Ze stoku krateru Rano Raraku na Wyspie Wielkanocnej widać ocean. Do najbliższej wyspy na zachodzie – 1600 km, do Chile na wschodzie – dwa razy tyle. Na wyspie jest jedynie zmierzwiona trawa, ale w zatoce Tongariki stoi piętnaście ogromnych posągów. Gdy w 1722 r. przypłynęli tu Holendrzy, poza kamiennymi figurami na wyspie nie było nikogo. Jest ich więcej przy kamieniołomach na stoku wulkanu. Niektóre leżą na plecach przygotowane do transportu. Co się stało z kulturą, która tysiąc lat temu wytworzyła takie pomniki? Popełniła samobójstwo.

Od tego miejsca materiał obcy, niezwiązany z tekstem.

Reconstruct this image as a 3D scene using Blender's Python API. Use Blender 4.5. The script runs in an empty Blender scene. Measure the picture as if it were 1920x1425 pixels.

Mieszkańcy Wyspy Wielkanocnej przez setki lat niszczyli skąpy biotop, w którym żyli. Aby przetransportować swe kamienne figury na brzeg zatoki wycięli lasy, z fatalnymi skutkami. Z czasem zaczęło brakować zwierzyny, a potem nawet drzew na budowę tratew. Wiatry i deszcze wyjałowiły pola uprawne. Najpierw wybuchły walki o topniejące zasoby, a potem ci, którzy przeżyli, poumierali z głodu. Pozostały popioły.
To nie jedyny przykład. Tysiąc lat temu grupa Wikingów pod wodzą Czerwonego Eryka przybiła do pokrytego śniegiem i lodem lądu dzisiejszej Grenlandii. W głębi dwóch fiordów osłoniętych od wichrów i oceanicznych sztormów znaleźli pas uprawnej ziemi, łąki, a nawet lasy. Założyli dwie osady odległe od siebie o 500 km. Sprowadzili z Skandynawii owce, kozy i bydło. Z kamiennych ciosów pobudowali okazałe kościoły. Z czasem każda z osad miała po 5 tys. mieszkańców. Obie społeczności przestrzegały prawa i starannie gospodarowały. Po morsy wyprawiały się aż do brzegów Labradoru. Za ich kły kupowały w Skandynawii szybki do witraży, wino mszalne, naczynia i szaty liturgiczne.
Tak było przez 450 lat. Aż nastąpiła katastrofa. Pastwiska wyjałowiały. Wątłe lasy zostały wycięte na budowę domów i na opał.